Nicholas Powers, RaceBaitr, June 11, 2019

“Should I kick him in the face? Hard? No, chill, he’s not worth it. But why is this white boy begging for money in a Black neighborhood? Is he stupid?”

{snip} The homeless white boy flaps down like a dirty migratory bird, makes himself a nest from garbage and sleeps on the sidewalk. A sign on his shopping cart asks for money—I never give. I should tho ‘cause he makes me feel good.

White people begging us for food feels like justice. It feels like Afro-Futurism after America falls. It feels like a Black Nationalist wet dream. It has the feels I rarely feel, a hunger for historical vengeance satisfied so well I rub my belly.

{snip} I have the ghost of Martin Luther King Jr. in my head like a life coach exhorting me to “be my best self,” “show compassion to those who spite you,” “turn the other cheek” and “don’t give our enemies more reasons to hate us.” I need to kick Martin Luther King Jr. out of my head. Go fuck another secretary Martin! I need to ask what this white homeless boy means to me.

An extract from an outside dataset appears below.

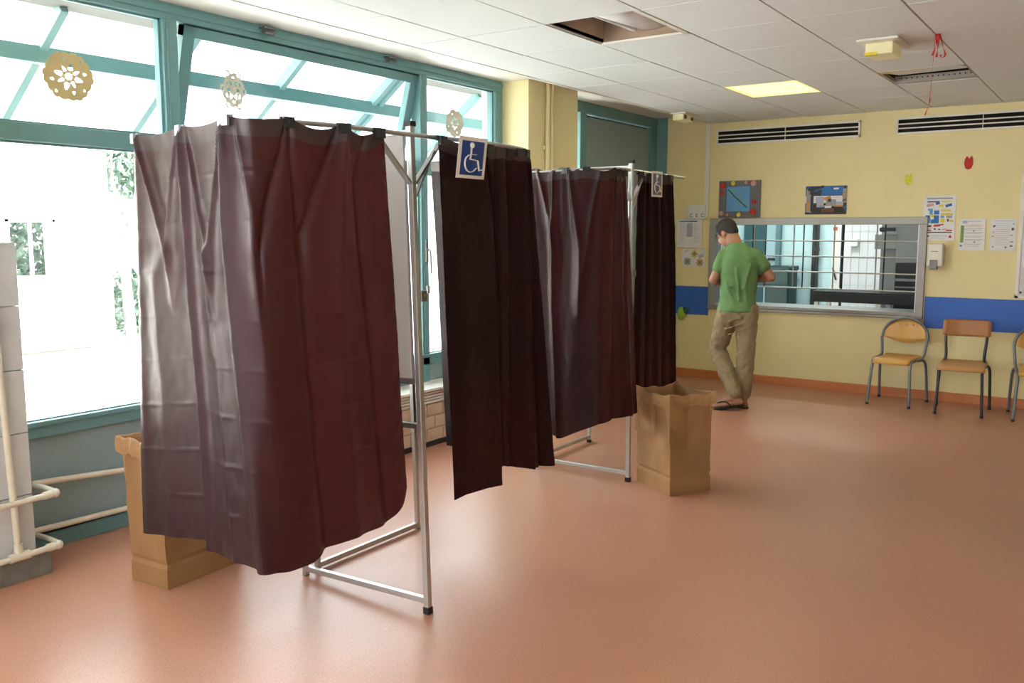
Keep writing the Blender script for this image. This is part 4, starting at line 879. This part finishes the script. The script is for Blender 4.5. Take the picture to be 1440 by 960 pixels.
# slipped tile
t = thing('slipped_ceiling_tile', 'ceiling tile hanging askew above a dark gap near the red ribbon', 'ceiling tile', (-1.31, 7.28, ZC))
x0, x1, ya, yb = -1.595, -1.025, 6.955, 7.605
M = Matrix.Rotation(-.10, 3, 'Z') @ Matrix.Rotation(.09, 3, 'X')
obj('tile', MB().cbox((-1.31, 7.15, ZC+.028), (.50, .44, .018), M), TILE, t)
tag(obj('yellow_edge', MB().prism([(x0, ya+.005, ZC+.002), (x0+.36, ya+.005, ZC+.002), (x0, ya+.10, ZC+.002)], (0, 0, .003)), mat('yellowed_wool', srgb(226, 200, 96), .9), t), 'yellowish insulation')
obj('perforated_rail', MB().box((x0, yb-.09, ZC+.002), (x1, yb-.01, ZC+.05)), RAIL, t)
b = MB()
for k in range(14): b.cyl((x0+.05+k*.037, yb-.092, ZC+.03), (x0+.05+k*.037, yb-.088, ZC+.03), .006, 8)
obj('perforation', b, BLACK, t)
obj('dark_void', MB().box((x0, ya, ZC+.25), (x1, yb, ZC+.26)).box((x0, ya, ZC+.03), (x0+.003, yb, ZC+.26)).box((x1-.003, ya, ZC+.03), (x1, yb, ZC+.26)).box((x0, yb-.003, ZC+.05), (x1, yb, ZC+.26)).box((x0, ya, ZC+.03), (x1, ya+.003, ZC+.26)), DARK, t)
# emergency light
EM = mat('yellowed_diffuser', srgb(226, 222, 180), .4, emit=(1, .9, .5), estr=.01)
t = thing('emergency_light', 'cream emergency light box on the ceiling near the red ribbon', 'light', (-1.31, 5.9, ZC))
obj('base_plate', MB().box((-1.44, 5.69, ZC-.016), (-1.20, 6.06, ZC)), WHITE, t, bevel=.008, seg=3)
obj('lamp_box', MB().box((-1.40, 5.76, ZC-.085), (-1.24, 5.99, ZC-.015)), EM, t, bevel=.008)
tag(obj('yellow_strip', MB().box((-1.402, 5.757, ZC-.088), (-1.33, 5.79, ZC-.07)), cols['yellow'], t), 'yellow sticker strip')
t = thing('emergency_light', 'small cream emergency light at the ceiling edge above the far corner', 'light', (-3.70, 8.3, ZC))
obj('base_plate', MB().box((-3.76, 8.12, ZC-.012), (-3.60, 8.46, ZC)), WHITE, t, bevel=.004)
obj('lamp_box', MB().box((-3.745, 8.15, ZC-.07), (-3.635, 8.40, ZC-.01)), EM, t, bevel=.006)
obj('end_socket', MB().box((-3.634, 8.17, ZC-.055), (-3.63, 8.22, ZC-.02)).box((-3.634, 8.33, ZC-.06), (-3.63, 8.38, ZC-.03)), BLACK, t)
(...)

White homeless poor in the ‘hood are a Rorschach test. I see in them the history of colonization, slavery and mass incarceration that makes their begging Black people for money ironic—if not insulting. You wasted your whiteness! Why should we give to you? {snip}

{snip} It is the trick of internalized racism that Black anger is transformed into showy altruism to show the “white gaze” that we’re safe—good Negroes. So we aren’t attacked by more powerful whites—instead rewarded by them.

{snip}

Sometimes folks see that same history and want to get even. I saw three brothers run up and spit on him as people cackled at the white boy who wiped sticky gobs from his eyelids. The laughter was cruel, joyful and belly deep. They might as well shook slave chains in his face and said, “Now you get to wear these nigga!”

{snip}

But when a white person begs, maybe a white woman breastfeeding or a young white boy whining like a broken flute, I feel better. Good. It’s not just us. I feel happy. I feel like the scales of justice could shift.

The other day I jogged up the subway stairs and saw the homeless white boy again. “Can you get me something to eat,” he barked out to the river of people passing by. “Someone stole all my shit!” Scabs covered his mouth. He was sunburnt and thin. I ignored him but thought “Baby, you stole all mine.” I glanced at his blanket, shopping cart and books. Who is he? Why is he here? Where are his people?

I stopped myself. It’s the Martin Luther King Jr. life-coach again, saying, “Love your enemies! Get to know them as people.” No Dr. King! Today I own my anger. I want to snatch his food and say, “Go beg in a white neighborhood!” And eat it. And rub my belly. And laugh.

{snip}

As I walk away, a white man in tailored clothes and exfoliated skin talked to the homeless white boy. His face is a mix of fear and disgust, race loyalty and pity. He’s doing what I did, confronting history.

How do I know? The fear in his tight mouth is disgust. The fear in his eyes is forced and unwanted racial empathy. He’s worried, like many whites are, that as they become the minority, fewer and fewer places will exist where they have power. They worry that at some point the roles will be reversed and they will have to beg for food. He looked at the homeless white boy and saw a hungry ghost, seemingly expelled from some alternate dimension where Europeans are enslaved, segregated and mass incarcerated. He sees the fall of America.